▸ Source data

+ + + +

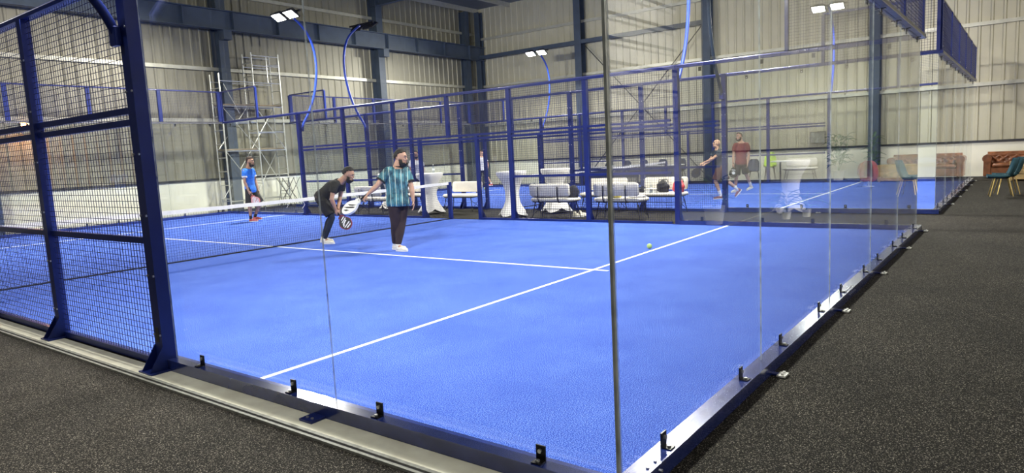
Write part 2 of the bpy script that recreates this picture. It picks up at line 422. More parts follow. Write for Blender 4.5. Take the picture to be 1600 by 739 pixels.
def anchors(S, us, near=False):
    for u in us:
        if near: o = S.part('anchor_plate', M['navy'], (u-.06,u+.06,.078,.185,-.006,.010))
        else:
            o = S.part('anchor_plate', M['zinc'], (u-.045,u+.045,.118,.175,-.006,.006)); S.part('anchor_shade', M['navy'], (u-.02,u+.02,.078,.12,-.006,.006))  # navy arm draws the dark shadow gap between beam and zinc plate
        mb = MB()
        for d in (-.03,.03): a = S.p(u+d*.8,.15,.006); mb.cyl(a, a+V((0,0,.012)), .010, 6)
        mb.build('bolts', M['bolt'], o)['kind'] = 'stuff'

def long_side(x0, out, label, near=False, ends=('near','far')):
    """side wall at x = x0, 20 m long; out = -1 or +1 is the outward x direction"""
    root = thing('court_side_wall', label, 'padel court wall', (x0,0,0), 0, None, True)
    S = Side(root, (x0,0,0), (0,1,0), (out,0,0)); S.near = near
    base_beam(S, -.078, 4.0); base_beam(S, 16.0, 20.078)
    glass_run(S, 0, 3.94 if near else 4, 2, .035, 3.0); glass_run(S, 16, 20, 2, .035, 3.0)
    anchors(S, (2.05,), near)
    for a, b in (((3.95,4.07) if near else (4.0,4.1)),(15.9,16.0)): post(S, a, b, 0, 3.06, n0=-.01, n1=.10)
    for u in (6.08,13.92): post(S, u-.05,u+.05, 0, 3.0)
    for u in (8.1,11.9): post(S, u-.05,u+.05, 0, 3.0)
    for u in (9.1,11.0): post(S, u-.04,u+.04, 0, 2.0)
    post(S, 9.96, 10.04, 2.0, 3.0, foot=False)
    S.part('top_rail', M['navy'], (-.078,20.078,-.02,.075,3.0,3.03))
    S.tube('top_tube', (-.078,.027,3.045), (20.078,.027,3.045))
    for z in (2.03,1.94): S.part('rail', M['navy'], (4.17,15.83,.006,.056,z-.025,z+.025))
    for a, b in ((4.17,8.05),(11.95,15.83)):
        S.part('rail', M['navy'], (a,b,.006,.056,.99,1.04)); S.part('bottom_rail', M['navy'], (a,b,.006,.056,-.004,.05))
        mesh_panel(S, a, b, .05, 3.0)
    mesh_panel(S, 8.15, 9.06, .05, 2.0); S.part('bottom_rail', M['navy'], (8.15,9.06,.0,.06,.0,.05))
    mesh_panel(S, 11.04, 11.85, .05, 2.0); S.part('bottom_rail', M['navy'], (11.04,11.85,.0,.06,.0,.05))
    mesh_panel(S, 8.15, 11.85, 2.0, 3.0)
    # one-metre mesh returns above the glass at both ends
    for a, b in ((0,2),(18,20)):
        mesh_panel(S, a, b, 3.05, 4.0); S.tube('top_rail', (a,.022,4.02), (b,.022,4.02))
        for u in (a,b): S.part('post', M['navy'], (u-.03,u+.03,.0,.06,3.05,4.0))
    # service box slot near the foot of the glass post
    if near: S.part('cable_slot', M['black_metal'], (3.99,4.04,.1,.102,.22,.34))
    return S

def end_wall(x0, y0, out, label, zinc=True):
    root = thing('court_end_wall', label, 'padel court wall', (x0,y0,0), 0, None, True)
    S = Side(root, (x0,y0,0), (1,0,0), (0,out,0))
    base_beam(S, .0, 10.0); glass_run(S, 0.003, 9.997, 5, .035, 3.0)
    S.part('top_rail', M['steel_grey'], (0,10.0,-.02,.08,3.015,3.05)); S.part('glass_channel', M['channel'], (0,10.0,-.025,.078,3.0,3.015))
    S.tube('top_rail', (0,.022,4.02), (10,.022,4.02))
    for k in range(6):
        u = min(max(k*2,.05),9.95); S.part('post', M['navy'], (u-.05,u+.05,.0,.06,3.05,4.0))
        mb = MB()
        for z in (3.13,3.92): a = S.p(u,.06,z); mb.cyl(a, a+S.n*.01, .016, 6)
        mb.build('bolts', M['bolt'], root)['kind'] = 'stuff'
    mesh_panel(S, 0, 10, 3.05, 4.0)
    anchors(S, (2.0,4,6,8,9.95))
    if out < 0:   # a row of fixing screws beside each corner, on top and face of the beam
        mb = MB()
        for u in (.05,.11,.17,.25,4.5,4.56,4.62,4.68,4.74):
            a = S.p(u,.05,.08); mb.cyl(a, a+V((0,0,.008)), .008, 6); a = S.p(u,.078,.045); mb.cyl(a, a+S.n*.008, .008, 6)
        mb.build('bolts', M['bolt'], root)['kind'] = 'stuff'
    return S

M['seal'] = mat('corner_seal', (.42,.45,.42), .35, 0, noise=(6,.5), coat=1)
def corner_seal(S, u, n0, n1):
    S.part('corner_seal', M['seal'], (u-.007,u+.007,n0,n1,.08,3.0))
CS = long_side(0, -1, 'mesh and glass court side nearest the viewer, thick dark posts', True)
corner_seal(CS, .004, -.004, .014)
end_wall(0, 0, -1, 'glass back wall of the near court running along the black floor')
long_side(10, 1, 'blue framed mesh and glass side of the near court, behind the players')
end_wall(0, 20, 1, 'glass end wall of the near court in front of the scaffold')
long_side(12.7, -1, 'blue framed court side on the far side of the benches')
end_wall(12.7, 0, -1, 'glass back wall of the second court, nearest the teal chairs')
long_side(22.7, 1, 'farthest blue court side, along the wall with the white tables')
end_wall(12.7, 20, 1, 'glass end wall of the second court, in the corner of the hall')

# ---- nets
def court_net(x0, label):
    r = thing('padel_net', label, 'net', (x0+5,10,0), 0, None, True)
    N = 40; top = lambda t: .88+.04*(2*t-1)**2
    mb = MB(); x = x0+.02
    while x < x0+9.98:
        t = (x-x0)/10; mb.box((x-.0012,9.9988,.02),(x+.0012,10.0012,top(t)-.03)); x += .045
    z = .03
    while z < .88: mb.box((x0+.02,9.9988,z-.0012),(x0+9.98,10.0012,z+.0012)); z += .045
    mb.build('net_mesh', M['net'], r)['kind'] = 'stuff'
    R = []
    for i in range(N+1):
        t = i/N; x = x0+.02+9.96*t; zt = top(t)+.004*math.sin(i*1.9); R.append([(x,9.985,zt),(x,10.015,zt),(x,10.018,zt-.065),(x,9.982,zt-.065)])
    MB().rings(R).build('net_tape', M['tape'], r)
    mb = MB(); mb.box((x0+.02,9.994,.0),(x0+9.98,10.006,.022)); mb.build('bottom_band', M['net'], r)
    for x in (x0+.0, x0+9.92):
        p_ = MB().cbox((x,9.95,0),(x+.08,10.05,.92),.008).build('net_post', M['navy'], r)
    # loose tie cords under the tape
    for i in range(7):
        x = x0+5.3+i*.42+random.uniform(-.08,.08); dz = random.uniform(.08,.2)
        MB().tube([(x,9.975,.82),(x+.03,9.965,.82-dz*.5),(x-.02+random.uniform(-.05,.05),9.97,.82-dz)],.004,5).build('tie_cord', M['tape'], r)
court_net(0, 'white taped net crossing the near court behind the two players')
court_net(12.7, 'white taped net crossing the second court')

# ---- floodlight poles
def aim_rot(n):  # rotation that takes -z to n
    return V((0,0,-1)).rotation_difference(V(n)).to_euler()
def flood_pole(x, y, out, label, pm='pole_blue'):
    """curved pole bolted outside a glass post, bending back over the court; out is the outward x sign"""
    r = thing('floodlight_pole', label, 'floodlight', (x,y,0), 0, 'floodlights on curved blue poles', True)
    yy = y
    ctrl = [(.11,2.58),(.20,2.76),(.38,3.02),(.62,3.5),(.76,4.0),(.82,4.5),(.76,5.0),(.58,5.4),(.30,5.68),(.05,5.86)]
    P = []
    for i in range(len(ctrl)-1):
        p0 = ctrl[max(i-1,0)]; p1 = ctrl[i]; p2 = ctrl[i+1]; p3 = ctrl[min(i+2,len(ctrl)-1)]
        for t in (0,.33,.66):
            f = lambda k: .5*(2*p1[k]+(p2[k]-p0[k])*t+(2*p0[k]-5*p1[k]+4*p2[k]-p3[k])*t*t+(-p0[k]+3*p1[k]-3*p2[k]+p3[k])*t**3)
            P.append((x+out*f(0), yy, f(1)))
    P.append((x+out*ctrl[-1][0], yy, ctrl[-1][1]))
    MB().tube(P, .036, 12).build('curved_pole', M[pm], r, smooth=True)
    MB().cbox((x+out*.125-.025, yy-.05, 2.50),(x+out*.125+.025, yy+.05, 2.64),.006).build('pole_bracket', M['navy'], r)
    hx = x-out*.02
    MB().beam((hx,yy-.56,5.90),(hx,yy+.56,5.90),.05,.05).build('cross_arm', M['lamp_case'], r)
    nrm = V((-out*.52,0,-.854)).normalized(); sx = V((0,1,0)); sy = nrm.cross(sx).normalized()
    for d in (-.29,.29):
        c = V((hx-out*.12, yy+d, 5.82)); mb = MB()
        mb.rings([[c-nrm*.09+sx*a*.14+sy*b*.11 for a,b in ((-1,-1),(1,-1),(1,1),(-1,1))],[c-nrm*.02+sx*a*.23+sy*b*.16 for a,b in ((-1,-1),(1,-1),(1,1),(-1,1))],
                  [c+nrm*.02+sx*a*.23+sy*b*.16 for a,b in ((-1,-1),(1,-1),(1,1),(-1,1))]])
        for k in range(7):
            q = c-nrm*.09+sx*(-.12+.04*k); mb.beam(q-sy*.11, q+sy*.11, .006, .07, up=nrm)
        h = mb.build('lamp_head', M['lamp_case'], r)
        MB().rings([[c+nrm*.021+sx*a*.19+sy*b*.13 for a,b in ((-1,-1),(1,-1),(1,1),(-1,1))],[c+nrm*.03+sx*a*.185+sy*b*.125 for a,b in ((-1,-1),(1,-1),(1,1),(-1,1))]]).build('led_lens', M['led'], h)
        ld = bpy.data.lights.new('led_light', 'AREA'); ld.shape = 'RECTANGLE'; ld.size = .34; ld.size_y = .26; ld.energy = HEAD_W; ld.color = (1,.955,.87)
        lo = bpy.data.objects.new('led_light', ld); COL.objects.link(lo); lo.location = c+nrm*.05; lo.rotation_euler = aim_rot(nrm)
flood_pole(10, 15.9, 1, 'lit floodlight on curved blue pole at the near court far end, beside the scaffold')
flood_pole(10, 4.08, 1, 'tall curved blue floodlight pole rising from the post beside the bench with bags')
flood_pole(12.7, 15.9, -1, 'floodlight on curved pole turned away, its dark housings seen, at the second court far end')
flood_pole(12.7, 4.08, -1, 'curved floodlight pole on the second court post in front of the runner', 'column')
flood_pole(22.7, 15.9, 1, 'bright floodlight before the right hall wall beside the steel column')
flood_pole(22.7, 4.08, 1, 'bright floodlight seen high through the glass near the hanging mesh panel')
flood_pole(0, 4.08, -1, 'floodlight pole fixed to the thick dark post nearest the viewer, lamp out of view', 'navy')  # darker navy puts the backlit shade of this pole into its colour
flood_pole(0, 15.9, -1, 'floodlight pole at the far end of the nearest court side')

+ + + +

▸ Task goal
Repeat the listing above from its first line through the line that contains "mb.build('bolts', M['bolt'], o)['kind']", both included, and nothing more. Drop the pictures.

▸ Exercise result
Write part 2 of the bpy script that recreates this picture. It picks up at line 422. More parts follow. Write for Blender 4.5. Take the picture to be 1600 by 739 pixels.
def anchors(S, us, near=False):
    for u in us:
        if near: o = S.part('anchor_plate', M['navy'], (u-.06,u+.06,.078,.185,-.006,.010))
        else:
            o = S.part('anchor_plate', M['zinc'], (u-.045,u+.045,.118,.175,-.006,.006)); S.part('anchor_shade', M['navy'], (u-.02,u+.02,.078,.12,-.006,.006))  # navy arm draws the dark shadow gap between beam and zinc plate
        mb = MB()
        for d in (-.03,.03): a = S.p(u+d*.8,.15,.006); mb.cyl(a, a+V((0,0,.012)), .010, 6)
        mb.build('bolts', M['bolt'], o)['kind'] = 'stuff'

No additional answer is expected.